One of the most important things I came to realize in graduate school eons ago at Yale was that there are, throughout life, conditions and preconditions for knowing. The basic idea is simple. Not everyone can, at any given time, know just anything. Little kids don't know algebra. A six year old doesn't understand the job of a comptroller. The deeper realization is that, all through life, there are developmental conditions for knowing. The first time I looked through a microscope, I saw only my own eyelashes and some blurs. I didn't know how to look, or how to see in that context, properly.

Time and experience led me to understand that there are also moral, aesthetic, and spiritual conditions for knowing. If you've not grown in the right ways, you won't be able to see certain things, or understand them, even if you do see them.

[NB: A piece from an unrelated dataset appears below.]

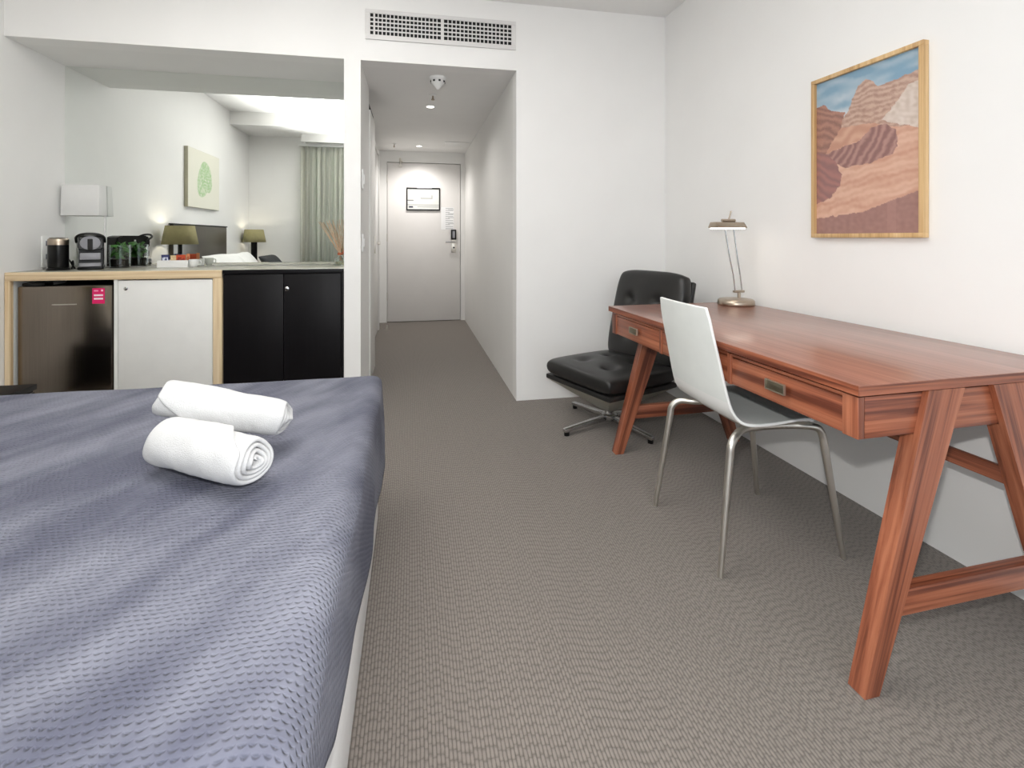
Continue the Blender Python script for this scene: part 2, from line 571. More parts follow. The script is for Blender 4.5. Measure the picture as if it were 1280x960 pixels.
struct('trim_2', WALL, (-1.46, xr(0.2), 0.27, 0.31, 2.37, 2.47))   # curtain pelmet
# window frame left of the open balcony door, one fixed pane behind the curtain
w1 = struct('window_1', TRIMP, (-1.46, -1.41, YW - 0.16, YW - 0.10, 0, 2.40), (-0.72, -0.67, YW - 0.16, YW - 0.10, 0, 2.40),
            (-1.41, -0.72, YW - 0.16, YW - 0.10, 0, 0.05), (-1.41, -0.72, YW - 0.16, YW - 0.10, 2.35, 2.40))
boxo('pane', GLASS, w1, -1.41, -0.72, YW - 0.133, YW - 0.127, 0.05, 2.35)

# hall joinery: white sliding bathroom door, then a second leaf further on
d2 = struct('door_2', TRIMP, (-0.352, -0.304, 3.802, 4.27, 0.008, 2.03), bev=0.003)
boxo('door_handle', SATIN, d2, -0.304, -0.296, 4.19, 4.22, 0.95, 1.09, 0.002)
struct('door_gap_shade', BLACKM, (-0.36, -0.318, 3.802, 4.27, 2.05, 2.085))  # black strip standing in for the shade in the gap above the door
d3 = struct('door_3', TRIMP, (-0.411, -0.392, 5.1, 5.95, 0.008, 2.03), bev=0.003)
boxo('door_handle', SATIN, d3, -0.392, -0.36, 5.85, 5.88, 1.0, 1.03, 0.003)
struct('trim_4', TRIMP, (-0.411, -0.380, 5.96, 6.03, 0.0, 2.1), (-0.411, -0.380, 5.02, 5.09, 0.0, 2.1), (-0.411, -0.380, 5.09, 5.96, 2.04, 2.1), bev=0.002)

# entrance door
d1 = struct('door_1', DOORP, (-0.310, 0.613, YD + 0.004, YD + 0.05, 0.008, 2.035), bev=0.002)
boxo('lock_plate', SATIN, d1, 0.497, 0.562, YD - 0.008, YD + 0.004, 0.885, 1.05, 0.003)
bm = bmesh.new()
tube(bm, smooth_path([(0.545, YD - 0.008, 1.025), (0.545, YD - 0.045, 1.025), (0.53, YD - 0.055, 1.025), (0.42, YD - 0.055, 1.022)], 5), 0.010, 10)
part_label(obj('lever_handle', bm, CHROME, d1), 'dark chrome lever handle')
cr = boxo('card_reader', BLACKP, d1, 0.493, 0.562, YD - 0.022, YD + 0.004, 1.055, 1.185, 0.005)
boxo('card_slot', GREYP, cr, 0.513, 0.543, YD - 0.025, YD - 0.022, 1.075, 1.165)
bm = bmesh.new()
lathe(bm, [(0.012, 0), (0.012, 0.003)], n=16)
o = obj('keyhole', bm, BLACKP, d1, loc=(0.53, YD - 0.008, 0.95), rot=(PI / 2, 0, 0))
for z in (0.28, 1.03, 1.78):
    boxo('hinge', SATIN, d1, -0.318, -0.309, YD - 0.006, YD + 0.004, z, z + 0.1, 0.002)
bm = bmesh.new()
tube(bm, [(-0.15, YD - 0.02, 2.005), (-0.15, YD - 0.02, 2.09)], 0.012, 10)
box(bm, -0.175, -0.125, YD - 0.03, YD + 0.004, 1.985, 2.005)
tube(bm, [(-0.15, YD - 0.02, 2.075), (-0.115, YD - 0.02, 2.03)], 0.007, 8)
part_label(obj('door_latch', bm, SATIN, d1), 'small steel catch at top of door')

# ------------------------------------------------------------------ mirror
bm = bmesh.new()
box(bm, XL + 0.001, -0.415, YM, YM + 0.006, 0.892, ZS - 0.001)
tag(obj('wall_mirror', bm, MIRROR, smooth=False), 'wide frameless mirror covering the back of the niche above the bench', 'mirror')

# ------------------------------------------------------------------ vent grille over the hall
t = thing('air_vent', 'white rectangular air vent grille high on the wall above the hallway opening', 'vent', (0.19, YB, 2.413))
gx0, gx1, gz = -0.447, 0.450, 0.066
bm = bmesh.new()
for a in ((gx0 - 0.03, gx1 + 0.03, gz, gz + 0.025), (gx0 - 0.03, gx1 + 0.03, -gz - 0.03, -gz),
          (gx0 - 0.03, gx0, -gz, gz), (gx1, gx1 + 0.03, -gz, gz), (-0.011, 0.009, -gz, gz)):
    box(bm, a[0], a[1], -0.010, -0.001, a[2], a[3], 0.001)
obj('vent_frame', bm, VENTW, t)
boxo('vent_backing', GALV, t, gx0, gx1, -0.003, -0.001, -gz, gz)
for k in range(4):
    z = -gz + (k + 1) * 2 * gz / 5
    for a, b in ((gx0, -0.011), (0.009, gx1)):
        boxo('slat', VENTW, t, a, b, -0.0085, -0.0045, z - 0.004, z + 0.004)
for a, b, n in ((gx0, -0.011, 18), (0.009, gx1, 17)):
    bm = bmesh.new()
    for k in range(1, n):
        x = a + (b - a) * k / n
        wv = 0.011 if (n == 18 and k == 1) else 0.006
        box(bm, x - wv / 2, x + wv / 2, -0.0095, -0.0045, -gz, gz)
    obj('vertical_vanes', bm, VENTW, t, kind='stuff')

# ------------------------------------------------------------------ hall ceiling fittings
t = thing('smoke_detector', 'white round smoke detector on the hallway ceiling nearest the room', 'smoke detector', (0.172, 3.44, ZS))
bm = bmesh.new(); lathe(bm, [(0.056, -0.001), (0.056, -0.016), (0.052, -0.022)]); obj('base_ring', bm, WHITEP, t)
bm = bmesh.new(); lathe(bm, [(0.047, -0.022), (0.049, -0.034), (0.044, -0.046), (0.026, -0.064), (0.008, -0.084), (0.003, -0.086)]); obj('sensor_cone', bm, WHITEP, t)
for k in range(8):
    a = 2 * PI * k / 8 + 0.2
    bm = bmesh.new(); box(bm, -0.007, 0.007, -0.002, 0.002, -0.006, 0.006)
    obj('sensor_slot', bm, BLACKP, t, loc=(0.049 * math.cos(a), 0.049 * math.sin(a), -0.034), rot=(0, 0, a + PI / 2))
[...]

For example, a malignant narcissist can't even understand what's wrong with his actions. He also can't fathom the motivations of altruism. Likewise, a superficial materialist can't understand things of the spirit. Even a religious person may not grasp the deeper matters and perspectives of faith. It depends on whether they've grown yet into the requisite conditions for knowing.

There's an assumption of epistemological egalitarianism in our world that's just false. We aren't all equals in knowing, at any given time. Some of us are farther along than others of us. But there is, in principle, an equality of opportunity to develop appropriately with regard to the basics needed for true wisdom in daily life. The road is there. We just need to walk it.

Remember this when you're in conversation with another person who just does not seem to "get" what you're talking about. There may be an epistemic gap, an incomprehension that can't in that moment be breached. Further growth is needed. Patience may be required. And compassion.